The original members of the group came together in 1947 on the campus of the Arthur Jordan Conservatory of Music, now known as Butler University ‘s Jordan College of Fine Arts. Brothers Ross and Don Barbour grew up in a musical family in Columbus, Indiana. They had sung as kids with their cousin Bob Flanigan, who grew up in Greencastle and joined the group in its fledgling state when an early member dropped out. After having done the state fair and malt shop circuit as Hal’s Harmonizers, the quartet, also featuring Hal Kratzsch of Warsaw, Indiana transformed itself into the Toppers, and finally, the Freshmen Four, a name that was soon inverted. The Four Freshmen–who, for the record, never became sophomores–were known for their close vocal harmonies and use of overtones, along with their innovative transpositions of chords. It is said that they worked out their harmonies by ear, singing in a car with the windows closed. The members of the quartet were also distinctive in their versatility; not only could they sing, the Freshmen accompanied themselves on piano, guitar, bass, drums, and brass instruments.

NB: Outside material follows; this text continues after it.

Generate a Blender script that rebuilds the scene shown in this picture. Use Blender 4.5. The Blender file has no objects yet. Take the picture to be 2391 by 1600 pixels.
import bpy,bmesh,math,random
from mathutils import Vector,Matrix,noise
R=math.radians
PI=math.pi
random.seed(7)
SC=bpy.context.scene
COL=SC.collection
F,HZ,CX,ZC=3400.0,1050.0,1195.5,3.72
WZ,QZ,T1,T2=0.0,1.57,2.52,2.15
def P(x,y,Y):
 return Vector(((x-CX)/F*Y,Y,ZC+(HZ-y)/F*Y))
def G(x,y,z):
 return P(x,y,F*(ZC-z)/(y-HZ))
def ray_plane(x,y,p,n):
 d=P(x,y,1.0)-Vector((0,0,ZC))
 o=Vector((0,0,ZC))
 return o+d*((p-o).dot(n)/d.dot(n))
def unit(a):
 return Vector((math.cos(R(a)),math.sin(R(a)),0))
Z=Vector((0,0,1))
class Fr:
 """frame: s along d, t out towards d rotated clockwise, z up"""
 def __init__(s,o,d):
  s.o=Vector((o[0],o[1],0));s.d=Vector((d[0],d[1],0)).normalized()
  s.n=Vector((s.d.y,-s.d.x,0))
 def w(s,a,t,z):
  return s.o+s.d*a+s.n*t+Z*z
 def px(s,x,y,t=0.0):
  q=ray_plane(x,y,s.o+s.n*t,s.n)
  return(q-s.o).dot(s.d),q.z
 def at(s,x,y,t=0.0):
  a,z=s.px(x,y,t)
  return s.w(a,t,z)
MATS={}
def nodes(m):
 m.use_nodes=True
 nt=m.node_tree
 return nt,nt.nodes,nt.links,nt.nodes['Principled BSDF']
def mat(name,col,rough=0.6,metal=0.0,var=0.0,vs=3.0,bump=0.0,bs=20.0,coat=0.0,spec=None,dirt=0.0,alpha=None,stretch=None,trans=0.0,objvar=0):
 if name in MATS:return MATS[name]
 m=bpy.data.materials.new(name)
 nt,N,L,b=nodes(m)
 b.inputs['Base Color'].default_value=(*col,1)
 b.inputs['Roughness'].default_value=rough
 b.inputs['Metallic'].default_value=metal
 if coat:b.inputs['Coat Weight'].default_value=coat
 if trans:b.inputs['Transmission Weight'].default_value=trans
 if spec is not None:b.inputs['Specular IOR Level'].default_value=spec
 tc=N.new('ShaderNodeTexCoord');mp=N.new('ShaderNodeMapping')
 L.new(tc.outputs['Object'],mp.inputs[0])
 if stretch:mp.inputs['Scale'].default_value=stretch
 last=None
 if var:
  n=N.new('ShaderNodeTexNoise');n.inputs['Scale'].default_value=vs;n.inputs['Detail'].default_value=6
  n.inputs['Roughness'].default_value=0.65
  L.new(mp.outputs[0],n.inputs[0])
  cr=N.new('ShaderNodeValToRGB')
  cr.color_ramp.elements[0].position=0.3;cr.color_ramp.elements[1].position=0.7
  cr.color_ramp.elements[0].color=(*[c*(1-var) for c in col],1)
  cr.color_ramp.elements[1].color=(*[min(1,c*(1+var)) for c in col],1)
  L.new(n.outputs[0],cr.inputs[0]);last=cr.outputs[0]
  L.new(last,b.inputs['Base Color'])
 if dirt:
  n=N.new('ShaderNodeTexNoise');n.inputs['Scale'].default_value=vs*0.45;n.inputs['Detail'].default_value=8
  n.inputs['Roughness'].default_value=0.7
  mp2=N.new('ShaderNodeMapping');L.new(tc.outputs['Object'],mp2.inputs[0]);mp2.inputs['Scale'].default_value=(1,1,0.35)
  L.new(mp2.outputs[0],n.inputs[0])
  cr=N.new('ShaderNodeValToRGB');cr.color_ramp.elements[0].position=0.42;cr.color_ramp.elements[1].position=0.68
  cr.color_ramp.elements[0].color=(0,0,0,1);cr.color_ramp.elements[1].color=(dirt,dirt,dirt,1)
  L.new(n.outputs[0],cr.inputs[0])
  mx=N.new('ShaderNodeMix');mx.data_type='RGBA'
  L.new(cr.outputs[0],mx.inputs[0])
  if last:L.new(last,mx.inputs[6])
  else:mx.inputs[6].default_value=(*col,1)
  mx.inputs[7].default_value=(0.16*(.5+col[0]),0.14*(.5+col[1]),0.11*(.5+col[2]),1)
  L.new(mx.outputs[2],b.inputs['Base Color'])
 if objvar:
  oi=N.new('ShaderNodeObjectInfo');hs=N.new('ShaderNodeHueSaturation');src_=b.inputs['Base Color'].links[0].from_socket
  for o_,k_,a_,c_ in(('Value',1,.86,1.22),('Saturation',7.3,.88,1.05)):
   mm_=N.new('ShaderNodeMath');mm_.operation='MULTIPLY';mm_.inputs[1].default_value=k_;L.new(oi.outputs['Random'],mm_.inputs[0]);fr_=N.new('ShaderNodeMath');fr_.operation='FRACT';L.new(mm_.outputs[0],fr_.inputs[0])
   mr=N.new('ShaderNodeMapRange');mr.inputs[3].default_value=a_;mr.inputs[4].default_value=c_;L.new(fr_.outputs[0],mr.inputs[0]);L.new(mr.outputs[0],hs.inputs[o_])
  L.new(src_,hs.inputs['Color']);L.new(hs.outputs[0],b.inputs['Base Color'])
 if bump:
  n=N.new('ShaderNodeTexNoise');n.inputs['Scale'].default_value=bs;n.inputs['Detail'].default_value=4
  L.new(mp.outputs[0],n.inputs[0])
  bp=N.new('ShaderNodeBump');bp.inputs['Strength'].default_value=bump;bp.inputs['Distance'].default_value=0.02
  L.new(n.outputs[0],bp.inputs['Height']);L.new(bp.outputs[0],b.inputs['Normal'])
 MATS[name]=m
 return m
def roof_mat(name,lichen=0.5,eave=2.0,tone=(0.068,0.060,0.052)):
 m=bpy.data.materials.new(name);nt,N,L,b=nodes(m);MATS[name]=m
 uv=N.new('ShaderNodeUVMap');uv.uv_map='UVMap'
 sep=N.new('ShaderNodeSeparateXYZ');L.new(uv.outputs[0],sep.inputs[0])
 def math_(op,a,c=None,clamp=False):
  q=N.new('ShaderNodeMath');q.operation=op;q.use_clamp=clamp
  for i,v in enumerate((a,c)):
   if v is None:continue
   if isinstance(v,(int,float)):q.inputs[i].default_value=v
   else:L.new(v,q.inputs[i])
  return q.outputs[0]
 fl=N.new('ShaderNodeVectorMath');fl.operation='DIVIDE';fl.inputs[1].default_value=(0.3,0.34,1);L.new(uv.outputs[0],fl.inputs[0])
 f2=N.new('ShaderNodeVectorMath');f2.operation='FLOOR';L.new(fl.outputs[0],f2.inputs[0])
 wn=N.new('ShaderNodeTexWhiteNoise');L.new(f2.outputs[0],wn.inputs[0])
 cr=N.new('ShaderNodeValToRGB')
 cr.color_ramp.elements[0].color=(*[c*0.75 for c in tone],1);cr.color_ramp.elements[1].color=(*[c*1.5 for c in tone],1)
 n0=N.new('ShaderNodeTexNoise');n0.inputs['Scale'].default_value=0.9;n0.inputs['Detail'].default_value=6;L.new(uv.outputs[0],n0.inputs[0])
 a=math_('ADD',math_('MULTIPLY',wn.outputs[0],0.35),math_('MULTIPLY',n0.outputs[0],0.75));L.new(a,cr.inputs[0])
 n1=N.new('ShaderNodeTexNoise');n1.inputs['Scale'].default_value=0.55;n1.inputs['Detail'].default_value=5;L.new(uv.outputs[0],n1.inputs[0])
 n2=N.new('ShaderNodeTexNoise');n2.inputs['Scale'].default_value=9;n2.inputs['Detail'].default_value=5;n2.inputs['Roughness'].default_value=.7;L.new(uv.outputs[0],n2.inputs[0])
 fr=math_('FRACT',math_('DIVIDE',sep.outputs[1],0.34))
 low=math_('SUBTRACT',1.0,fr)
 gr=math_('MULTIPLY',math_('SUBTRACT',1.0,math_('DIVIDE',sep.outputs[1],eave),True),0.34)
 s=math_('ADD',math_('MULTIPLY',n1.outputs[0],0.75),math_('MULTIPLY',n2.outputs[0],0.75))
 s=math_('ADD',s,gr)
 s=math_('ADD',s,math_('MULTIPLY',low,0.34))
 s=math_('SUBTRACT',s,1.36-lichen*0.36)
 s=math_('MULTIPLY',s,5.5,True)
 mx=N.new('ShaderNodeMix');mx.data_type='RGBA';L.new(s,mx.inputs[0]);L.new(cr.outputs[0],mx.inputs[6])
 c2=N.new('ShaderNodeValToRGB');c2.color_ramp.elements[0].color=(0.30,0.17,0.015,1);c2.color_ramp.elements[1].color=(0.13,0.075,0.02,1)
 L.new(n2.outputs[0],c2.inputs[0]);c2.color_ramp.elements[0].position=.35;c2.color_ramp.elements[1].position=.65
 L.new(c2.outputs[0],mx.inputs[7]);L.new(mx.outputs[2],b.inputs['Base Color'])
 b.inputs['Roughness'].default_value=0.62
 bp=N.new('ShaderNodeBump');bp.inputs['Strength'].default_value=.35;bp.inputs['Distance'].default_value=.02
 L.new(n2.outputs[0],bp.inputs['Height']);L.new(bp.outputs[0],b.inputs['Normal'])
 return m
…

The group debuted as the Four Freshmen in 1948 at Fort Wayne ‘s 113 Club, and got their lucky break two years later when bandleader Stan Kenton caught their act at a lounge in Dayton, Ohio. Signed soon after to Capitol Records, the Freshmen’s first hit single “It’s a Blue World” charted at number 30 in 1952. Subsequent hits, “Mood Indigo,””Day by Day” and “Graduation Day,” kept the group in the limelight through the 50’s and 60’s. After numerous personnel changes, the quartet continues as a group of considerable artistic validity, having been named Downbeat Magazine’s “Vocal Group of the Year” in the year 2000.